>> START Data section
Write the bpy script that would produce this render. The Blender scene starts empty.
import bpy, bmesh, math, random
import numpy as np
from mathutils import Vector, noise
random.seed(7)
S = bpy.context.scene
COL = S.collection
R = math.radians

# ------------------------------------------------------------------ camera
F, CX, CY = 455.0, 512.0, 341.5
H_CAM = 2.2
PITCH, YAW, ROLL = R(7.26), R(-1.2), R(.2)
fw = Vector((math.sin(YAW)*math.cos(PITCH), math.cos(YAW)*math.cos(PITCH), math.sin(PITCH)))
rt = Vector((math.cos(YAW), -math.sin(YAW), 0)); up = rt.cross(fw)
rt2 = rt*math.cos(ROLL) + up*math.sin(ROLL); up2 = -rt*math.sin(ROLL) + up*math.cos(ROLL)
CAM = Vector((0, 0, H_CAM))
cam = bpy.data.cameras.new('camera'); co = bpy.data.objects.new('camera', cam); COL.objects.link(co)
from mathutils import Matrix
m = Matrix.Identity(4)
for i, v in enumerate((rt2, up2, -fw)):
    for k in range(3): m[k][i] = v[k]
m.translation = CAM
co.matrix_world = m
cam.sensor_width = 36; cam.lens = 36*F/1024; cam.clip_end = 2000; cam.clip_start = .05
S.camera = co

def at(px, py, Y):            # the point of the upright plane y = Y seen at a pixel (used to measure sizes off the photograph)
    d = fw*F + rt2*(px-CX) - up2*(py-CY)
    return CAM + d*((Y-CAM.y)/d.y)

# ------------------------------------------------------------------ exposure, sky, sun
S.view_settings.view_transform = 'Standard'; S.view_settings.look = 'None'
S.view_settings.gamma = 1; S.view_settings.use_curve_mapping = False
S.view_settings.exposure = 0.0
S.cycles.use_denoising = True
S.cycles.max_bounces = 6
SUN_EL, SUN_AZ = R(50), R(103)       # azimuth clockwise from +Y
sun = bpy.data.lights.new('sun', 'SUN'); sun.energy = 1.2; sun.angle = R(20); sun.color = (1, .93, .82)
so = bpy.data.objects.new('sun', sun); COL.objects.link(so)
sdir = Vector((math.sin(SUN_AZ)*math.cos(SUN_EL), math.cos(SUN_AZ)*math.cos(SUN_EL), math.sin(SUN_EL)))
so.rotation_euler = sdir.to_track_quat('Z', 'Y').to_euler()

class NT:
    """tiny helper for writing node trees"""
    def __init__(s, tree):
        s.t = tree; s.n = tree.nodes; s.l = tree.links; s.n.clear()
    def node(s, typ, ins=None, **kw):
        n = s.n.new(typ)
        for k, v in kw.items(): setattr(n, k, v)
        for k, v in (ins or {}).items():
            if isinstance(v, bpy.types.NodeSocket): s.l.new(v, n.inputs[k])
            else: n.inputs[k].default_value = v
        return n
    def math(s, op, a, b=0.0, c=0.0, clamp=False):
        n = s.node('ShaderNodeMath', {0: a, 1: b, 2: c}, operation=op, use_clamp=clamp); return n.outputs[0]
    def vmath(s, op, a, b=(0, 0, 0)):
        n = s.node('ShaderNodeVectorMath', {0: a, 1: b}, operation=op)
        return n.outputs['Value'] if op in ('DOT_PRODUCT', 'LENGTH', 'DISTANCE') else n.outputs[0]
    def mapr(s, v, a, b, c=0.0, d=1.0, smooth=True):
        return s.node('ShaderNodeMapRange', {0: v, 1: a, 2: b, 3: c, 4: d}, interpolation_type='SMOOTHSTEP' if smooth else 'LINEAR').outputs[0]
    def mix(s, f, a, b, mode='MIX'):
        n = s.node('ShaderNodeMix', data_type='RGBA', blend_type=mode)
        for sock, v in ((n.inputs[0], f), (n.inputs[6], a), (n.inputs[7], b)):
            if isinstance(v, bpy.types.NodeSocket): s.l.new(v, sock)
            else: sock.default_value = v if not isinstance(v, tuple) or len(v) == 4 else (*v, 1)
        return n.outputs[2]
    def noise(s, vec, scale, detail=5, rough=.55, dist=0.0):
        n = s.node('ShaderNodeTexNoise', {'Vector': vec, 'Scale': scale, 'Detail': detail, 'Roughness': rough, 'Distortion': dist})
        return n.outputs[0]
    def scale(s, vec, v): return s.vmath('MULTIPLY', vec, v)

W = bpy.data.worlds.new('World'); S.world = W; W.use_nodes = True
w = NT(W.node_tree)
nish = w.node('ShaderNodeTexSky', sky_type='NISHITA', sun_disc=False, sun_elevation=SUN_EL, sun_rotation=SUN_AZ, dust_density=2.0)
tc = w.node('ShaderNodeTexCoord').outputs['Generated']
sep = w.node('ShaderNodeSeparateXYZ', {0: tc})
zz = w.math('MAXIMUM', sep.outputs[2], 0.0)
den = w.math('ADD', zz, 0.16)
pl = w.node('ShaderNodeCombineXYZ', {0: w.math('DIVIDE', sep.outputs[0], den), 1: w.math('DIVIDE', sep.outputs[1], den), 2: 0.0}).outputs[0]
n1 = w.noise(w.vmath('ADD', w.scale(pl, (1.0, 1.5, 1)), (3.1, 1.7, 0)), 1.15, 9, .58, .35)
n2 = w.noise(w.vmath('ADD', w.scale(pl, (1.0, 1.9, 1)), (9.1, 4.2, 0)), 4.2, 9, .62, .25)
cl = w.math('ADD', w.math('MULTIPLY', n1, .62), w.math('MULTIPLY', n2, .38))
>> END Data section
What is needed:
Starting at the top of the data above, repeat every line exactly until the line containing "S.camera = co" has been given, then stop.

Response:
Write the bpy script that would produce this render. The Blender scene starts empty.
import bpy, bmesh, math, random
import numpy as np
from mathutils import Vector, noise
random.seed(7)
S = bpy.context.scene
COL = S.collection
R = math.radians

# ------------------------------------------------------------------ camera
F, CX, CY = 455.0, 512.0, 341.5
H_CAM = 2.2
PITCH, YAW, ROLL = R(7.26), R(-1.2), R(.2)
fw = Vector((math.sin(YAW)*math.cos(PITCH), math.cos(YAW)*math.cos(PITCH), math.sin(PITCH)))
rt = Vector((math.cos(YAW), -math.sin(YAW), 0)); up = rt.cross(fw)
rt2 = rt*math.cos(ROLL) + up*math.sin(ROLL); up2 = -rt*math.sin(ROLL) + up*math.cos(ROLL)
CAM = Vector((0, 0, H_CAM))
cam = bpy.data.cameras.new('camera'); co = bpy.data.objects.new('camera', cam); COL.objects.link(co)
from mathutils import Matrix
m = Matrix.Identity(4)
for i, v in enumerate((rt2, up2, -fw)):
    for k in range(3): m[k][i] = v[k]
m.translation = CAM
co.matrix_world = m
cam.sensor_width = 36; cam.lens = 36*F/1024; cam.clip_end = 2000; cam.clip_start = .05
S.camera = co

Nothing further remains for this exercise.